──────── Supplied information ────────

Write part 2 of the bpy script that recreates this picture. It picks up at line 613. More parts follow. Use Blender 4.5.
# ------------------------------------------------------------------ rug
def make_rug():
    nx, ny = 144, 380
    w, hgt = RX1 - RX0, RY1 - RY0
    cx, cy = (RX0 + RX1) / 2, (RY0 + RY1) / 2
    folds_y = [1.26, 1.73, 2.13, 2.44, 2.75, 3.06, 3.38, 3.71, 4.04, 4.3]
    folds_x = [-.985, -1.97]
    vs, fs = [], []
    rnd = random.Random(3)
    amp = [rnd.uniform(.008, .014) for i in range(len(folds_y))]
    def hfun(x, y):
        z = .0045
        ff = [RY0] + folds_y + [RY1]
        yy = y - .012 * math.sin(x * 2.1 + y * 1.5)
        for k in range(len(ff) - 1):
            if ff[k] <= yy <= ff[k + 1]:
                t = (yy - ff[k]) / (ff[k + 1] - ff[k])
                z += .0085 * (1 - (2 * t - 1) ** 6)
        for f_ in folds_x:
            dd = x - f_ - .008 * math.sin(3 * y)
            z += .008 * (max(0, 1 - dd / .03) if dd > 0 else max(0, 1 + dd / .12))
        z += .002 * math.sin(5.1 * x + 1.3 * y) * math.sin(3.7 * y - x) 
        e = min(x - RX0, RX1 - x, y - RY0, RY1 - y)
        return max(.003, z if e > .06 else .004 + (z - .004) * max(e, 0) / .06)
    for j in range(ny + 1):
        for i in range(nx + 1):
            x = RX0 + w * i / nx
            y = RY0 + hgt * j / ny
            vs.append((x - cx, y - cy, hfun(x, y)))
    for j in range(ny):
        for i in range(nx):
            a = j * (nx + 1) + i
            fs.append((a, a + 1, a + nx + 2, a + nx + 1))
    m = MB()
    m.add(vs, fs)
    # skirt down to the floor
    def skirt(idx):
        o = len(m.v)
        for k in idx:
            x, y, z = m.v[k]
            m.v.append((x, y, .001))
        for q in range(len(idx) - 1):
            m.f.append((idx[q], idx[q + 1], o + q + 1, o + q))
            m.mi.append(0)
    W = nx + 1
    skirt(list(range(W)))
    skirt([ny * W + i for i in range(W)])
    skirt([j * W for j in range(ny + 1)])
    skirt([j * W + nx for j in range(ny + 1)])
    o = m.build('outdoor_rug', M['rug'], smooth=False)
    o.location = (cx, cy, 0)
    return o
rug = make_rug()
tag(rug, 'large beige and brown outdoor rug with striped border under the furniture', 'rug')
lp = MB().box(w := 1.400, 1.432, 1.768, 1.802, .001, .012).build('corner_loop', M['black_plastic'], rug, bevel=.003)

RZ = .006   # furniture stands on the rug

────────

- **Description of the task**:
Return what is listed above, exactly and completely.

- **Exercise solution**:
Write part 2 of the bpy script that recreates this picture. It picks up at line 613. More parts follow. Use Blender 4.5.
# ------------------------------------------------------------------ rug
def make_rug():
    nx, ny = 144, 380
    w, hgt = RX1 - RX0, RY1 - RY0
    cx, cy = (RX0 + RX1) / 2, (RY0 + RY1) / 2
    folds_y = [1.26, 1.73, 2.13, 2.44, 2.75, 3.06, 3.38, 3.71, 4.04, 4.3]
    folds_x = [-.985, -1.97]
    vs, fs = [], []
    rnd = random.Random(3)
    amp = [rnd.uniform(.008, .014) for i in range(len(folds_y))]
    def hfun(x, y):
        z = .0045
        ff = [RY0] + folds_y + [RY1]
        yy = y - .012 * math.sin(x * 2.1 + y * 1.5)
        for k in range(len(ff) - 1):
            if ff[k] <= yy <= ff[k + 1]:
                t = (yy - ff[k]) / (ff[k + 1] - ff[k])
                z += .0085 * (1 - (2 * t - 1) ** 6)
        for f_ in folds_x:
            dd = x - f_ - .008 * math.sin(3 * y)
            z += .008 * (max(0, 1 - dd / .03) if dd > 0 else max(0, 1 + dd / .12))
        z += .002 * math.sin(5.1 * x + 1.3 * y) * math.sin(3.7 * y - x) 
        e = min(x - RX0, RX1 - x, y - RY0, RY1 - y)
        return max(.003, z if e > .06 else .004 + (z - .004) * max(e, 0) / .06)
    for j in range(ny + 1):
        for i in range(nx + 1):
            x = RX0 + w * i / nx
            y = RY0 + hgt * j / ny
            vs.append((x - cx, y - cy, hfun(x, y)))
    for j in range(ny):
        for i in range(nx):
            a = j * (nx + 1) + i
            fs.append((a, a + 1, a + nx + 2, a + nx + 1))
    m = MB()
    m.add(vs, fs)
    # skirt down to the floor
    def skirt(idx):
        o = len(m.v)
        for k in idx:
            x, y, z = m.v[k]
            m.v.append((x, y, .001))
        for q in range(len(idx) - 1):
            m.f.append((idx[q], idx[q + 1], o + q + 1, o + q))
            m.mi.append(0)
    W = nx + 1
    skirt(list(range(W)))
    skirt([ny * W + i for i in range(W)])
    skirt([j * W for j in range(ny + 1)])
    skirt([j * W + nx for j in range(ny + 1)])
    o = m.build('outdoor_rug', M['rug'], smooth=False)
    o.location = (cx, cy, 0)
    return o
rug = make_rug()
tag(rug, 'large beige and brown outdoor rug with striped border under the furniture', 'rug')
lp = MB().box(w := 1.400, 1.432, 1.768, 1.802, .001, .012).build('corner_loop', M['black_plastic'], rug, bevel=.003)

RZ = .006   # furniture stands on the rug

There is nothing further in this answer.